start SUPPLIED DATA

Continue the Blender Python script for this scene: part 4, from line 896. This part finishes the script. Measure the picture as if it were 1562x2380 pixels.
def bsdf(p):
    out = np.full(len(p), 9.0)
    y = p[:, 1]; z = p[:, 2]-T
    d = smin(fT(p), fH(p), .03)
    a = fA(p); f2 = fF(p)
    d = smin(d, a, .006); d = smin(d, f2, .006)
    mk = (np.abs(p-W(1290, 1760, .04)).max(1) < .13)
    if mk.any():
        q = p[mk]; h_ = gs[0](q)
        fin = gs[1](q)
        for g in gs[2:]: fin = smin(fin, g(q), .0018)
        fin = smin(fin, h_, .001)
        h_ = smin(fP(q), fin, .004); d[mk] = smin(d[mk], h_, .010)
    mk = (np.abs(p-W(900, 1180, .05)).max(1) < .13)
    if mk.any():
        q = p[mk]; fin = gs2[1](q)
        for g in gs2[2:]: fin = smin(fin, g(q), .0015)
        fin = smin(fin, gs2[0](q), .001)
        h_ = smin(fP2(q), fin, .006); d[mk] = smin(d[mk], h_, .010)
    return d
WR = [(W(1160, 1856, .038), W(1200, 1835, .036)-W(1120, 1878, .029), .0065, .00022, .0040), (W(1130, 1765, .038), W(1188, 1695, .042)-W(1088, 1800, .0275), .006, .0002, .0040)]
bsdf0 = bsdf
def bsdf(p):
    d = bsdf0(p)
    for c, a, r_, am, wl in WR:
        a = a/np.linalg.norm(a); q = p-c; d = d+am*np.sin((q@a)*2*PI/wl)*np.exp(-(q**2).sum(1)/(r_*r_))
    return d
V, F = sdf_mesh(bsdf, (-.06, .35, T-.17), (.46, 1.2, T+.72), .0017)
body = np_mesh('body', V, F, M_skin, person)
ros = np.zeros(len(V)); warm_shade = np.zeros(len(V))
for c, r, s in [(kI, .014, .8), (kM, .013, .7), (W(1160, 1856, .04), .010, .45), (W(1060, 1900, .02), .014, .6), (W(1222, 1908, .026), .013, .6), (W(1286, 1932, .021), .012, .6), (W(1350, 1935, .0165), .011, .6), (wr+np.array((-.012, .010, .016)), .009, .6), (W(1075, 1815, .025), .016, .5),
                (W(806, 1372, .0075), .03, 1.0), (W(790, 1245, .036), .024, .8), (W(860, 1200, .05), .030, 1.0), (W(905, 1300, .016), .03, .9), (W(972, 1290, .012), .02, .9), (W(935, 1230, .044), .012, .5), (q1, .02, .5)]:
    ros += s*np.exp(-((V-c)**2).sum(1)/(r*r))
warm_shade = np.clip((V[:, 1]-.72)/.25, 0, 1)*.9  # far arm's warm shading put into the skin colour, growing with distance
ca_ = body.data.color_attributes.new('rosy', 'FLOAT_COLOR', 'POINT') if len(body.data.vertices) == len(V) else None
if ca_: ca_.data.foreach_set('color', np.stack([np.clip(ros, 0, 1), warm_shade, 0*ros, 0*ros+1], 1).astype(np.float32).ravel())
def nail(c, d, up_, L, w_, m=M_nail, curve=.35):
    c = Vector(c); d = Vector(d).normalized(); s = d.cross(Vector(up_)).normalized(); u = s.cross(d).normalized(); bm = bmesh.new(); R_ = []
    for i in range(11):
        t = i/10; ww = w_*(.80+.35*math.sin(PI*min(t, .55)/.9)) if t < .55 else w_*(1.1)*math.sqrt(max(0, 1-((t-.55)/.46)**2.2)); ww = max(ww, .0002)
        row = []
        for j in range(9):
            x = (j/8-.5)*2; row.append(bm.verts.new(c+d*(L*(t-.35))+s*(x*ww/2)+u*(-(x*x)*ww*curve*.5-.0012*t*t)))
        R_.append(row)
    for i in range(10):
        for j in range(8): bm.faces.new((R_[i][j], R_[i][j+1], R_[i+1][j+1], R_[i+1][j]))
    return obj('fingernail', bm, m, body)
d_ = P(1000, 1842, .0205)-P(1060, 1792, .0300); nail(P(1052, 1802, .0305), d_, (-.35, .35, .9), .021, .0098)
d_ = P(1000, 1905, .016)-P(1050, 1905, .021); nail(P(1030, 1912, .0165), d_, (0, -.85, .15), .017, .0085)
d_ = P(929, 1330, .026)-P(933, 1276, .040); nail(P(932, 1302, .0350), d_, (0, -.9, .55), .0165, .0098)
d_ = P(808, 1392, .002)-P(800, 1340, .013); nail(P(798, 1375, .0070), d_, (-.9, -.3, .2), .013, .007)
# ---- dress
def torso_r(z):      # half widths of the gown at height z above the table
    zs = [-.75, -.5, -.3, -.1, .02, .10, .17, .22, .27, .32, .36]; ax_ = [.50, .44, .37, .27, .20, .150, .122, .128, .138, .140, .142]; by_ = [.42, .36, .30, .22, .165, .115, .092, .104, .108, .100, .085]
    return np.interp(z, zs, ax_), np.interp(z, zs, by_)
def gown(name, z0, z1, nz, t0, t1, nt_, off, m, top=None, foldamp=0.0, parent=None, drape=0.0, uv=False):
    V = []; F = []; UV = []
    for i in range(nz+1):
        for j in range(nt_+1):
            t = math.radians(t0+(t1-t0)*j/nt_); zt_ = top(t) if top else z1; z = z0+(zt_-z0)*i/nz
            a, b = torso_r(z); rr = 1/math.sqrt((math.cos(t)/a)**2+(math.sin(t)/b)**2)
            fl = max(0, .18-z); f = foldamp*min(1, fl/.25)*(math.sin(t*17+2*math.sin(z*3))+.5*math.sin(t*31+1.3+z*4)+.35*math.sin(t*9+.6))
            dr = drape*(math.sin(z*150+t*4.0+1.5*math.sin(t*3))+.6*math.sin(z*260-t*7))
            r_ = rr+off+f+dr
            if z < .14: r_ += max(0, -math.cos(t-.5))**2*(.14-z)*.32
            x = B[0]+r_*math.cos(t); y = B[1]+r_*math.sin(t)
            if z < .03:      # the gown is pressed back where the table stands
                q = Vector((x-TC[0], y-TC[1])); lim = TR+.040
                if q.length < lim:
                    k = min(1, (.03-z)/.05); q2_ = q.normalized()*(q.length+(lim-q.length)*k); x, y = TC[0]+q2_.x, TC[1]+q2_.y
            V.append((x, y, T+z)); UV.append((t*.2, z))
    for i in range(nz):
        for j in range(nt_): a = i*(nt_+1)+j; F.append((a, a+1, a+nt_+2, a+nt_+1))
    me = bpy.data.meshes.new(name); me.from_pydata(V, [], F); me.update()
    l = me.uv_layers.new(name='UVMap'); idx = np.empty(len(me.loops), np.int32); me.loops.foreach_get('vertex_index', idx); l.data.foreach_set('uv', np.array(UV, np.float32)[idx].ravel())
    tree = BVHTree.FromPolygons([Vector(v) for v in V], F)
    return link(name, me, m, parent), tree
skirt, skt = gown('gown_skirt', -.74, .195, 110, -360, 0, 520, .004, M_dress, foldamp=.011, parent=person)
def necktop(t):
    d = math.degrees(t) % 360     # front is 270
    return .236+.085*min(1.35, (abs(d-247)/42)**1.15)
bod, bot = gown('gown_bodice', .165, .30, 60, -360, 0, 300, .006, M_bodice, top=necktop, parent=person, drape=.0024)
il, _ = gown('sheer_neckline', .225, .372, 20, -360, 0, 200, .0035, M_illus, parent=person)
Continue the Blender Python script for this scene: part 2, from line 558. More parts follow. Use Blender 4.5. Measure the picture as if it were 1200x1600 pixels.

end SUPPLIED DATA

- _WHAT THE TASK REQUIRES_:
Repeat the entries exactly, all of them.

- _EXERCISE SOLUTION_:
Continue the Blender Python script for this scene: part 4, from line 896. This part finishes the script. Measure the picture as if it were 1562x2380 pixels.
def bsdf(p):
    out = np.full(len(p), 9.0)
    y = p[:, 1]; z = p[:, 2]-T
    d = smin(fT(p), fH(p), .03)
    a = fA(p); f2 = fF(p)
    d = smin(d, a, .006); d = smin(d, f2, .006)
    mk = (np.abs(p-W(1290, 1760, .04)).max(1) < .13)
    if mk.any():
        q = p[mk]; h_ = gs[0](q)
        fin = gs[1](q)
        for g in gs[2:]: fin = smin(fin, g(q), .0018)
        fin = smin(fin, h_, .001)
        h_ = smin(fP(q), fin, .004); d[mk] = smin(d[mk], h_, .010)
    mk = (np.abs(p-W(900, 1180, .05)).max(1) < .13)
    if mk.any():
        q = p[mk]; fin = gs2[1](q)
        for g in gs2[2:]: fin = smin(fin, g(q), .0015)
        fin = smin(fin, gs2[0](q), .001)
        h_ = smin(fP2(q), fin, .006); d[mk] = smin(d[mk], h_, .010)
    return d
WR = [(W(1160, 1856, .038), W(1200, 1835, .036)-W(1120, 1878, .029), .0065, .00022, .0040), (W(1130, 1765, .038), W(1188, 1695, .042)-W(1088, 1800, .0275), .006, .0002, .0040)]
bsdf0 = bsdf
def bsdf(p):
    d = bsdf0(p)
    for c, a, r_, am, wl in WR:
        a = a/np.linalg.norm(a); q = p-c; d = d+am*np.sin((q@a)*2*PI/wl)*np.exp(-(q**2).sum(1)/(r_*r_))
    return d
V, F = sdf_mesh(bsdf, (-.06, .35, T-.17), (.46, 1.2, T+.72), .0017)
body = np_mesh('body', V, F, M_skin, person)
ros = np.zeros(len(V)); warm_shade = np.zeros(len(V))
for c, r, s in [(kI, .014, .8), (kM, .013, .7), (W(1160, 1856, .04), .010, .45), (W(1060, 1900, .02), .014, .6), (W(1222, 1908, .026), .013, .6), (W(1286, 1932, .021), .012, .6), (W(1350, 1935, .0165), .011, .6), (wr+np.array((-.012, .010, .016)), .009, .6), (W(1075, 1815, .025), .016, .5),
                (W(806, 1372, .0075), .03, 1.0), (W(790, 1245, .036), .024, .8), (W(860, 1200, .05), .030, 1.0), (W(905, 1300, .016), .03, .9), (W(972, 1290, .012), .02, .9), (W(935, 1230, .044), .012, .5), (q1, .02, .5)]:
    ros += s*np.exp(-((V-c)**2).sum(1)/(r*r))
warm_shade = np.clip((V[:, 1]-.72)/.25, 0, 1)*.9  # far arm's warm shading put into the skin colour, growing with distance
ca_ = body.data.color_attributes.new('rosy', 'FLOAT_COLOR', 'POINT') if len(body.data.vertices) == len(V) else None
if ca_: ca_.data.foreach_set('color', np.stack([np.clip(ros, 0, 1), warm_shade, 0*ros, 0*ros+1], 1).astype(np.float32).ravel())
def nail(c, d, up_, L, w_, m=M_nail, curve=.35):
    c = Vector(c); d = Vector(d).normalized(); s = d.cross(Vector(up_)).normalized(); u = s.cross(d).normalized(); bm = bmesh.new(); R_ = []
    for i in range(11):
        t = i/10; ww = w_*(.80+.35*math.sin(PI*min(t, .55)/.9)) if t < .55 else w_*(1.1)*math.sqrt(max(0, 1-((t-.55)/.46)**2.2)); ww = max(ww, .0002)
        row = []
        for j in range(9):
            x = (j/8-.5)*2; row.append(bm.verts.new(c+d*(L*(t-.35))+s*(x*ww/2)+u*(-(x*x)*ww*curve*.5-.0012*t*t)))
        R_.append(row)
    for i in range(10):
        for j in range(8): bm.faces.new((R_[i][j], R_[i][j+1], R_[i+1][j+1], R_[i+1][j]))
    return obj('fingernail', bm, m, body)
d_ = P(1000, 1842, .0205)-P(1060, 1792, .0300); nail(P(1052, 1802, .0305), d_, (-.35, .35, .9), .021, .0098)
d_ = P(1000, 1905, .016)-P(1050, 1905, .021); nail(P(1030, 1912, .0165), d_, (0, -.85, .15), .017, .0085)
d_ = P(929, 1330, .026)-P(933, 1276, .040); nail(P(932, 1302, .0350), d_, (0, -.9, .55), .0165, .0098)
d_ = P(808, 1392, .002)-P(800, 1340, .013); nail(P(798, 1375, .0070), d_, (-.9, -.3, .2), .013, .007)
# ---- dress
def torso_r(z):      # half widths of the gown at height z above the table
    zs = [-.75, -.5, -.3, -.1, .02, .10, .17, .22, .27, .32, .36]; ax_ = [.50, .44, .37, .27, .20, .150, .122, .128, .138, .140, .142]; by_ = [.42, .36, .30, .22, .165, .115, .092, .104, .108, .100, .085]
    return np.interp(z, zs, ax_), np.interp(z, zs, by_)
def gown(name, z0, z1, nz, t0, t1, nt_, off, m, top=None, foldamp=0.0, parent=None, drape=0.0, uv=False):
    V = []; F = []; UV = []
    for i in range(nz+1):
        for j in range(nt_+1):
            t = math.radians(t0+(t1-t0)*j/nt_); zt_ = top(t) if top else z1; z = z0+(zt_-z0)*i/nz
            a, b = torso_r(z); rr = 1/math.sqrt((math.cos(t)/a)**2+(math.sin(t)/b)**2)
            fl = max(0, .18-z); f = foldamp*min(1, fl/.25)*(math.sin(t*17+2*math.sin(z*3))+.5*math.sin(t*31+1.3+z*4)+.35*math.sin(t*9+.6))
            dr = drape*(math.sin(z*150+t*4.0+1.5*math.sin(t*3))+.6*math.sin(z*260-t*7))
            r_ = rr+off+f+dr
            if z < .14: r_ += max(0, -math.cos(t-.5))**2*(.14-z)*.32
            x = B[0]+r_*math.cos(t); y = B[1]+r_*math.sin(t)
            if z < .03:      # the gown is pressed back where the table stands
                q = Vector((x-TC[0], y-TC[1])); lim = TR+.040
                if q.length < lim:
                    k = min(1, (.03-z)/.05); q2_ = q.normalized()*(q.length+(lim-q.length)*k); x, y = TC[0]+q2_.x, TC[1]+q2_.y
            V.append((x, y, T+z)); UV.append((t*.2, z))
    for i in range(nz):
        for j in range(nt_): a = i*(nt_+1)+j; F.append((a, a+1, a+nt_+2, a+nt_+1))
    me = bpy.data.meshes.new(name); me.from_pydata(V, [], F); me.update()
    l = me.uv_layers.new(name='UVMap'); idx = np.empty(len(me.loops), np.int32); me.loops.foreach_get('vertex_index', idx); l.data.foreach_set('uv', np.array(UV, np.float32)[idx].ravel())
    tree = BVHTree.FromPolygons([Vector(v) for v in V], F)
    return link(name, me, m, parent), tree
skirt, skt = gown('gown_skirt', -.74, .195, 110, -360, 0, 520, .004, M_dress, foldamp=.011, parent=person)
def necktop(t):
    d = math.degrees(t) % 360     # front is 270
    return .236+.085*min(1.35, (abs(d-247)/42)**1.15)
bod, bot = gown('gown_bodice', .165, .30, 60, -360, 0, 300, .006, M_bodice, top=necktop, parent=person, drape=.0024)
il, _ = gown('sheer_neckline', .225, .372, 20, -360, 0, 200, .0035, M_illus, parent=person)
Continue the Blender Python script for this scene: part 2, from line 558. More parts follow. Use Blender 4.5. Measure the picture as if it were 1200x1600 pixels.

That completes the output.